═══ DATASET EXCERPTS ═══

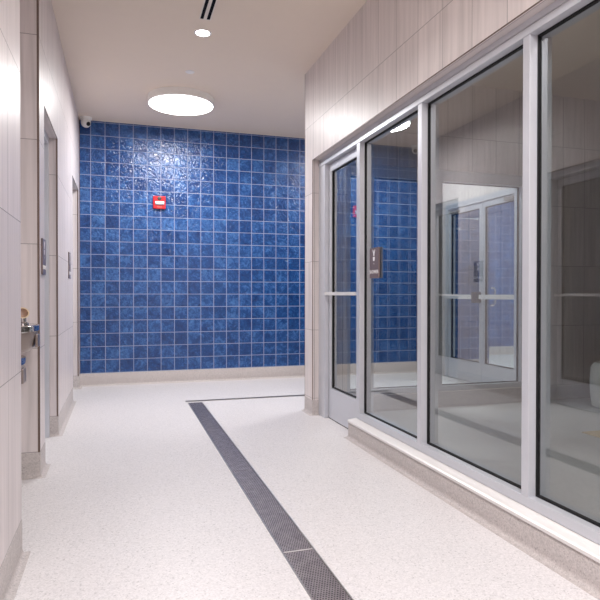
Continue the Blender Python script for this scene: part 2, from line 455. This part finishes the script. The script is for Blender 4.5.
b = nb(); box(b, 1.70, 1.79, 3.963, 4.650, 0.0002, .0075)
obj('gap_shade', b, M['gasket'], d1)  # black strip standing in for the shade of the gap under the leaf

def left_door(name, y0, y1, ztop, label):
    r = glazed_door(name, XL-.165, y0+.048, y1-.048, ztop-.055, -1, label, kick=.24, barz=1.05)
    b = nb(); x0, x1 = XL-.058, XL-.058-.114
    box(b, x1, x0, y0+.0005, y0+.045, 0, ztop-.0005); box(b, x1, x0, y1-.045, y1-.0005, 0, ztop-.0005); box(b, x1, x0, y0+.045, y1-.045, ztop-.052, ztop-.0005)
    obj('door_frame', b, M['alu'], r, bevel=.0015)
    return r
left_door('door_2', 3.863, 4.66, 2.205, 'silver framed glass door recessed in the left wall just past the fountain alcove')
left_door('door_3', 6.07, 6.9, 2.21, 'silver framed glass door recessed in the left wall next to the blue tiles')

# ------------------------------------------------------------------ interior glazing in the far vestibule wall
w2 = root('window_2', (2.88, 4.87, .14), 'silver framed two pane window in the far vestibule wall, looking onto blue tiles', 'window', kind='structure')
D0, D1, GD = 4.85, 4.964, 4.905
b = nb(); ring(b, 'X', 1.9305, 3.8395, D0, D1, .1405, 2.2235, .045, .045, .10)
obj('window_frame', b, M['alu'], w2, bevel=.0015)
b = nb(); box(b, 2.862, 2.91, D0, D1, .1855, 2.1235)
obj('mullion', b, M['alu'], w2, bevel=.0015)
for (x0, x1) in ((1.9755, 2.862), (2.91, 3.7945)):
    b = nb(); ring(b, 'X', x0+.0005, x1-.0005, GD-.010, GD+.010, .186, 2.123, .0075)
    obj('gasket', b, M['gasket'], w2)
    b = nb(); box(b, x0+.006, x1-.006, GD-.003, GD+.003, .192, 2.117)
    obj('glass_pane', b, M['glass_clear'], w2)

# ------------------------------------------------------------------ double doors at the end of the cross corridor
XD = 4.02
b = nb()
box(b, XD-.02, XD+.1, 5.0705, 5.115, 0, 2.2-.0005); box(b, XD-.02, XD+.1, 6.555, 6.5995, 0, 2.2-.0005); box(b, XD-.02, XD+.1, 5.115, 6.555, 2.13, 2.1995)
tag(obj('door_frame_1', b, M['alu'], bevel=.0015), 'silver frame around the double glass doors seen through the vestibule', 'door frame', kind='structure')
bpy.data.objects['door_frame_1'].name = 'trim_2'
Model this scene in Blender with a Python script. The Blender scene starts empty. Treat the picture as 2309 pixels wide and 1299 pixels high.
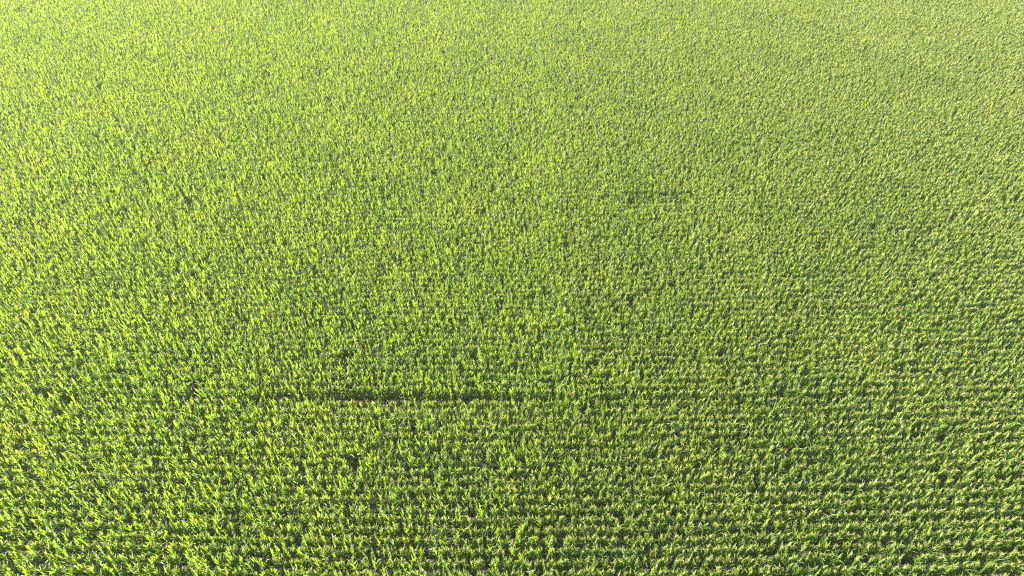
import bpy, math, random
import numpy as np

# ------------------------------------------------------------------ camera, sky, sun, exposure
sc = bpy.context.scene
col = sc.collection
R = math.radians

PITCH = 40.0            # degrees below the horizon
CAM_H = 43.0
cam_d = bpy.data.cameras.new("camera")
cam_d.sensor_width = 36.0
cam_d.lens = 24.0
cam_d.clip_start = 0.1
cam_d.clip_end = 6000.0
cam = bpy.data.objects.new("camera", cam_d)
cam.location = (0.0, 0.0, CAM_H)
cam.rotation_euler = (R(90.0 - PITCH), 0.0, 0.0)
col.objects.link(cam)
sc.camera = cam

SUN_EL, SUN_AZ = 32.0, -94.0     # azimuth clockwise from +Y (the way the camera looks); negative = to its left
world = bpy.data.worlds.new("World")
sc.world = world
world.use_nodes = True
wn = world.node_tree
wn.nodes.clear()
sky = wn.nodes.new("ShaderNodeTexSky")
sky.sky_type = 'NISHITA'
sky.sun_disc = False
sky.sun_elevation = R(SUN_EL)
sky.sun_rotation = R(SUN_AZ)
sky.dust_density = 1.5
bg = wn.nodes.new("ShaderNodeBackground")
bg.inputs["Strength"].default_value = 0.06
wo = wn.nodes.new("ShaderNodeOutputWorld")
wn.links.new(sky.outputs[0], bg.inputs[0])
wn.links.new(bg.outputs[0], wo.inputs[0])

sun_d = bpy.data.lights.new("sun", 'SUN')
sun_d.energy = 5.0
sun_d.angle = R(0.5)
sun_d.color = (1.0, 0.93, 0.80)
sun = bpy.data.objects.new("sun", sun_d)
sun.location = (-60, 20, 60)
sun.rotation_euler = (R(90.0 - SUN_EL), 0.0, R(180.0 - SUN_AZ))
col.objects.link(sun)

sc.view_settings.view_transform = 'Standard'
sc.view_settings.look = 'None'
sc.view_settings.gamma = 1.0
sc.view_settings.exposure = 2.75
sc.cycles.use_denoising = False
sc.cycles.max_bounces = 7
sc.cycles.diffuse_bounces = 4
sc.cycles.transmission_bounces = 4
sc.cycles.glossy_bounces = 2
sc.cycles.caustics_reflective = False
sc.cycles.caustics_refractive = False
sc.cycles.pixel_filter_type = 'BLACKMAN_HARRIS'
sc.cycles.filter_width = 1.2

# ------------------------------------------------------------------ materials
def nodes_of(name):
    m = bpy.data.materials.new(name)
    m.use_nodes = True
    nt = m.node_tree
    nt.nodes.clear()
    return m, nt, nt.nodes.new("ShaderNodeOutputMaterial")

def ramp(nt, src, stops):
    r = nt.nodes.new("ShaderNodeValToRGB")
    els = r.color_ramp.elements
    els[0].position, els[0].color = stops[0][0], (*stops[0][1], 1)
    els[1].position, els[1].color = stops[-1][0], (*stops[-1][1], 1)
    for p, c in stops[1:-1]:
        e = els.new(p)
        e.color = (*c, 1)
    nt.links.new(src, r.inputs[0])
    return r.outputs[0]

def mixc(nt, a, b, fac, mode='MIX'):
    n = nt.nodes.new("ShaderNodeMix")
    n.data_type = 'RGBA'
    n.blend_type = mode
    for sock, v in ((0, fac), (6, a), (7, b)):
        if hasattr(v, "is_output"):
            nt.links.new(v, n.inputs[sock])
        elif sock == 0:
            n.inputs[0].default_value = v
        else:
            n.inputs[sock].default_value = (*v, 1)
    return n.outputs[2]

def leaf_material():
    m, nt, out = nodes_of("corn_leaf")
    oi = nt.nodes.new("ShaderNodeObjectInfo")
    # broad patches of lusher and paler plants over the field, from where each plant stands
    nz = nt.nodes.new("ShaderNodeTexNoise")
    nz.inputs["Scale"].default_value = 0.11
    nz.inputs["Detail"].default_value = 4.0
    nt.links.new(oi.outputs["Location"], nz.inputs["Vector"])
    mx = nt.nodes.new("ShaderNodeMath")
    mx.operation = 'MULTIPLY_ADD'
    nt.links.new(oi.outputs["Random"], mx.inputs[0])
    mx.inputs[1].default_value = 0.55
    sub = nt.nodes.new("ShaderNodeMath")
    sub.operation = 'MULTIPLY_ADD'
    nt.links.new(nz.outputs[0], sub.inputs[0])
    sub.inputs[1].default_value = 1.3
    sub.inputs[2].default_value = -0.43
    nt.links.new(sub.outputs[0], mx.inputs[2])
    base = ramp(nt, mx.outputs[0], [(0.0, (0.060, 0.135, 0.024)), (0.5, (0.100, 0.180, 0.032)), (1.0, (0.150, 0.220, 0.046))])
    trans = ramp(nt, mx.outputs[0], [(0.0, (0.12, 0.34, 0.012)), (0.5, (0.21, 0.40, 0.012)), (1.0, (0.34, 0.45, 0.016))])
    tip = nt.nodes.new("ShaderNodeAttribute")
    tip.attribute_name = "tip"
    tf = nt.nodes.new("ShaderNodeMath")
    tf.operation = 'MULTIPLY'
    nt.links.new(tip.outputs["Fac"], tf.inputs[0])
    tf.inputs[1].default_value = 0.55
    base = mixc(nt, base, (0.24, 0.24, 0.070), tf.outputs[0])
    trans = mixc(nt, trans, (0.52, 0.46, 0.02), tf.outputs[0])
    bs = nt.nodes.new("ShaderNodeBsdfPrincipled")
    nt.links.new(base, bs.inputs["Base Color"])
    bs.inputs["Roughness"].default_value = 0.36
    bs.inputs["Specular IOR Level"].default_value = 0.5
    tr = nt.nodes.new("ShaderNodeBsdfTranslucent")
    nt.links.new(trans, tr.inputs["Color"])
    ms = nt.nodes.new("ShaderNodeMixShader")
    ms.inputs[0].default_value = 0.52
    nt.links.new(bs.outputs[0], ms.inputs[1])
    nt.links.new(tr.outputs[0], ms.inputs[2])
    nt.links.new(ms.outputs[0], out.inputs[0])
    return m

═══

* PROBLEM TO SOLVE:
Quote the lines above exactly, starting with the one that has "Model this scene" and ending with the one that has "R = math.radians"; drop the pictures and include nothing else.

* EXPECTED ANSWER:
Model this scene in Blender with a Python script. The Blender scene starts empty. Treat the picture as 2309 pixels wide and 1299 pixels high.
import bpy, math, random
import numpy as np

# ------------------------------------------------------------------ camera, sky, sun, exposure
sc = bpy.context.scene
col = sc.collection
R = math.radians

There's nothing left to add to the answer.